§ TASK OBJECTIVE:
Retype word for word the lines lying between the line containing "return V, np.arange(n * 4).reshape(n, 4), np.clip(.5" and the line containing "n = int(9000", together with those two lines themselves, and nothing besides.

— BEGIN DATA PROVIDED —

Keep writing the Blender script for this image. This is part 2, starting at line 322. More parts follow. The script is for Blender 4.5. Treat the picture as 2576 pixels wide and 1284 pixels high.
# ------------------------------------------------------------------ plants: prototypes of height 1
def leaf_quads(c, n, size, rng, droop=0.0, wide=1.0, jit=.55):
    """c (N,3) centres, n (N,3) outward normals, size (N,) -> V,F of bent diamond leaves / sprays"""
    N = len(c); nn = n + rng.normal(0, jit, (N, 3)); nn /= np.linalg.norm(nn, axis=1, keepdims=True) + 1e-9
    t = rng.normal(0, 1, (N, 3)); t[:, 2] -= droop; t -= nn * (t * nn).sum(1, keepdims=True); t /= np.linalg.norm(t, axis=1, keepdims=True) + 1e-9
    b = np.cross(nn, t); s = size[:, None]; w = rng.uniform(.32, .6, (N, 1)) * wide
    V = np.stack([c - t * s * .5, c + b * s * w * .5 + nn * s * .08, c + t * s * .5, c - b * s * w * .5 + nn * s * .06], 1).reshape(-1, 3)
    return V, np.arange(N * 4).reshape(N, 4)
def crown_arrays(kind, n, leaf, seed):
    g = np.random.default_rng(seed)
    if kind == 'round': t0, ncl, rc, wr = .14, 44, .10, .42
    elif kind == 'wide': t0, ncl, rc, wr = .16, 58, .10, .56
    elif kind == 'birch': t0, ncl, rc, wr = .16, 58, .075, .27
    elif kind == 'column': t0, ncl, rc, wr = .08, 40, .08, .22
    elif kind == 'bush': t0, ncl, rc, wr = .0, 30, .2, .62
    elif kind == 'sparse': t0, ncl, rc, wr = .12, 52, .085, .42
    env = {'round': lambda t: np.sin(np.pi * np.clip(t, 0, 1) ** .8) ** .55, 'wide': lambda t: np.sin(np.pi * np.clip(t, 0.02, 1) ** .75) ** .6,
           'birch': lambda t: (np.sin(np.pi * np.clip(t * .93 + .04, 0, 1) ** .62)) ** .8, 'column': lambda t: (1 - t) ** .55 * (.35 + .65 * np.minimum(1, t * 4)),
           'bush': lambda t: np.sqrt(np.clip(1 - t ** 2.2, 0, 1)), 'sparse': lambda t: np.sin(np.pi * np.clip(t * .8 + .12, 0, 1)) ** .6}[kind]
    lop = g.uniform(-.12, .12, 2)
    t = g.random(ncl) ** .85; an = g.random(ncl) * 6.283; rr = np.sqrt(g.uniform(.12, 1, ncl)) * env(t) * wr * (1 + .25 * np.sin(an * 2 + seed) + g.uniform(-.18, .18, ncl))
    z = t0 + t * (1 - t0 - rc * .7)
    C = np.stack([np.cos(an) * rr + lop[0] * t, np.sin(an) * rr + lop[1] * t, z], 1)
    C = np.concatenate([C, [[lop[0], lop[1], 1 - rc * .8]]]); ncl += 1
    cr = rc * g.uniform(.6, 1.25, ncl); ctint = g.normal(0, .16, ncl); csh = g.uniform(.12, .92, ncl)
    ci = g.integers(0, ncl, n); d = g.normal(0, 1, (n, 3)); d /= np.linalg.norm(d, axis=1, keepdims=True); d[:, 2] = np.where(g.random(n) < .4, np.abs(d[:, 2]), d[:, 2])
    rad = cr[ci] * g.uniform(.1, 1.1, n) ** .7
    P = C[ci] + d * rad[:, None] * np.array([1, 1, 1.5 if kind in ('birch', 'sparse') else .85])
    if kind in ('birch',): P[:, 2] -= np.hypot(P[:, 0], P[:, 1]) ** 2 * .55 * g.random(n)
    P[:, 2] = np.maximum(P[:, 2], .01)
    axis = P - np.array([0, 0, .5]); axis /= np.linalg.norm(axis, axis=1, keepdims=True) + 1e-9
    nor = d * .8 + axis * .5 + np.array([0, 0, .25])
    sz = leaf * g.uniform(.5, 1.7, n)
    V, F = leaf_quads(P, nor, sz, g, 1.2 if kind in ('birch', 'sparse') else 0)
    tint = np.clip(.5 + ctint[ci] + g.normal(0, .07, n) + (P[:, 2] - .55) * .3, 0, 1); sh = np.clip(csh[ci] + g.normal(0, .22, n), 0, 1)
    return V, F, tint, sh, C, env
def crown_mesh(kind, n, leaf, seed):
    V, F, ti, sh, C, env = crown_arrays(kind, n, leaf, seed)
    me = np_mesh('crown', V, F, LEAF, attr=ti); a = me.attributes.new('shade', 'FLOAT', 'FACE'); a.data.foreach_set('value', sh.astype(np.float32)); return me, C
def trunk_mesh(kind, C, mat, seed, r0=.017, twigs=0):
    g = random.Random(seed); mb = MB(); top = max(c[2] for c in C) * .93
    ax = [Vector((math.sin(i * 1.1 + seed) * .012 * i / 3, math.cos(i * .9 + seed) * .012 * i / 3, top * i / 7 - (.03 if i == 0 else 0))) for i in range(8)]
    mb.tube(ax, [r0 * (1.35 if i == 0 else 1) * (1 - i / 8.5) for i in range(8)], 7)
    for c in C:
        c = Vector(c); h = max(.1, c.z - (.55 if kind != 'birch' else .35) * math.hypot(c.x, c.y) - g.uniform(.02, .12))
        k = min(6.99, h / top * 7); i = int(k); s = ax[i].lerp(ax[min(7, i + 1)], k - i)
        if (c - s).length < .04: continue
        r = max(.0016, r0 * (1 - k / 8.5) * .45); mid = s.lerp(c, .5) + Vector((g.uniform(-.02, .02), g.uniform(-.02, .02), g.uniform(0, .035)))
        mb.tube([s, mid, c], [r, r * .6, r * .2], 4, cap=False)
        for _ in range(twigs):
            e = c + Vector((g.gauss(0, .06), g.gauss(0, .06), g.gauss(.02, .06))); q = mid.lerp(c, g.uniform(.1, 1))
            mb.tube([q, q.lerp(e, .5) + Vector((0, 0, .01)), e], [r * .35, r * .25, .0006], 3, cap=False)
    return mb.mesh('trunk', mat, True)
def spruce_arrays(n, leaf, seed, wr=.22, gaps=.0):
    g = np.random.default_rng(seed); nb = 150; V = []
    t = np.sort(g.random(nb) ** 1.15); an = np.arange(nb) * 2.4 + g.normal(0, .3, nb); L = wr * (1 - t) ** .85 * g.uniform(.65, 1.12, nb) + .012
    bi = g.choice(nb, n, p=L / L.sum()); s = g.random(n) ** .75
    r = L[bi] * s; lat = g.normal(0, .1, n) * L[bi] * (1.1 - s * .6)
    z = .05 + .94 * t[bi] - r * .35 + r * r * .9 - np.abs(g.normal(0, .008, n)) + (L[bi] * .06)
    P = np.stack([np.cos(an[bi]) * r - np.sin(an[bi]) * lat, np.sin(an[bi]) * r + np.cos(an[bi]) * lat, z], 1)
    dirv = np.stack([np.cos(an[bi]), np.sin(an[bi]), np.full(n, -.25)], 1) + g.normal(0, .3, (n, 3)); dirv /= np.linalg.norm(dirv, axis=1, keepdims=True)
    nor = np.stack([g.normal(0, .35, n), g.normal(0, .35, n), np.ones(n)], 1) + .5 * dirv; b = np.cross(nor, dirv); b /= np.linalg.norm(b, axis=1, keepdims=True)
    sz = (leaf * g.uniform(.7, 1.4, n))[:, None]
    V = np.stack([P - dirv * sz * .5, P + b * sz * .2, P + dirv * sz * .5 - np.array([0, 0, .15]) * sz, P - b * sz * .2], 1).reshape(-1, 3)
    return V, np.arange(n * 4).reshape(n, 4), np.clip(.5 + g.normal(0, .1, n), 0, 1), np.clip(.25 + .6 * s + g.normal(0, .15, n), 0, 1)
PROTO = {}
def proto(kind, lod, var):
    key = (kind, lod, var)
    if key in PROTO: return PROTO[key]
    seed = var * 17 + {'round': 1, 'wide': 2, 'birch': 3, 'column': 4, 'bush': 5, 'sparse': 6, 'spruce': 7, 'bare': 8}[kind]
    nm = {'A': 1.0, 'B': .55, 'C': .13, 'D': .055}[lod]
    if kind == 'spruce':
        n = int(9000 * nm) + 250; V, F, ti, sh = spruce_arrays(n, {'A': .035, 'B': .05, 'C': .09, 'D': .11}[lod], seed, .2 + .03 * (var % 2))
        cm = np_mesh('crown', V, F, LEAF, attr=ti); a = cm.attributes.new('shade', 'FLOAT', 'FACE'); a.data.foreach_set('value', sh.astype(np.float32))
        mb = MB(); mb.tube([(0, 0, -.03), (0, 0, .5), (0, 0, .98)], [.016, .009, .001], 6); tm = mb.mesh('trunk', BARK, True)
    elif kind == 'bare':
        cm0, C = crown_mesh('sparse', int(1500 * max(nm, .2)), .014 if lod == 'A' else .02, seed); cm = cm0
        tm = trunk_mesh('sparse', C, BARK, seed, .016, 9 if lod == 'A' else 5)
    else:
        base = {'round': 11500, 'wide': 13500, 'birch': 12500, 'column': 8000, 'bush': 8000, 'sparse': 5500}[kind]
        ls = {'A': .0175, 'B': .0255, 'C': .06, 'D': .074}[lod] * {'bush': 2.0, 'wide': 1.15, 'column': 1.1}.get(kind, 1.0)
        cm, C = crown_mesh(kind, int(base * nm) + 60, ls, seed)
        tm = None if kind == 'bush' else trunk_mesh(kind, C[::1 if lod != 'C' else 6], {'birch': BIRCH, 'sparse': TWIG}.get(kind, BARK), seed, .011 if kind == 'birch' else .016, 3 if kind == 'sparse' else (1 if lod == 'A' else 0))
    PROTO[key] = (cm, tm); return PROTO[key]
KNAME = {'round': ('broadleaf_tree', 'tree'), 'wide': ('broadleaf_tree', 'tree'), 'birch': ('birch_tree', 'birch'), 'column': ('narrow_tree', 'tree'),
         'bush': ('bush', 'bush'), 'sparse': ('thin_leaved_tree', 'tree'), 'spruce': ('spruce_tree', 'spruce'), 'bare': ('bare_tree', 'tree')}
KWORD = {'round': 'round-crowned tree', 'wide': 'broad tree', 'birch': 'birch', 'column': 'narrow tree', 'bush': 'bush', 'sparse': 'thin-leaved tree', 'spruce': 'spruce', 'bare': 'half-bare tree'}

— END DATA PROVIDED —

§ EXERCISE ANSWER:
    return V, np.arange(n * 4).reshape(n, 4), np.clip(.5 + g.normal(0, .1, n), 0, 1), np.clip(.25 + .6 * s + g.normal(0, .15, n), 0, 1)
PROTO = {}
def proto(kind, lod, var):
    key = (kind, lod, var)
    if key in PROTO: return PROTO[key]
    seed = var * 17 + {'round': 1, 'wide': 2, 'birch': 3, 'column': 4, 'bush': 5, 'sparse': 6, 'spruce': 7, 'bare': 8}[kind]
    nm = {'A': 1.0, 'B': .55, 'C': .13, 'D': .055}[lod]
    if kind == 'spruce':
        n = int(9000 * nm) + 250; V, F, ti, sh = spruce_arrays(n, {'A': .035, 'B': .05, 'C': .09, 'D': .11}[lod], seed, .2 + .03 * (var % 2))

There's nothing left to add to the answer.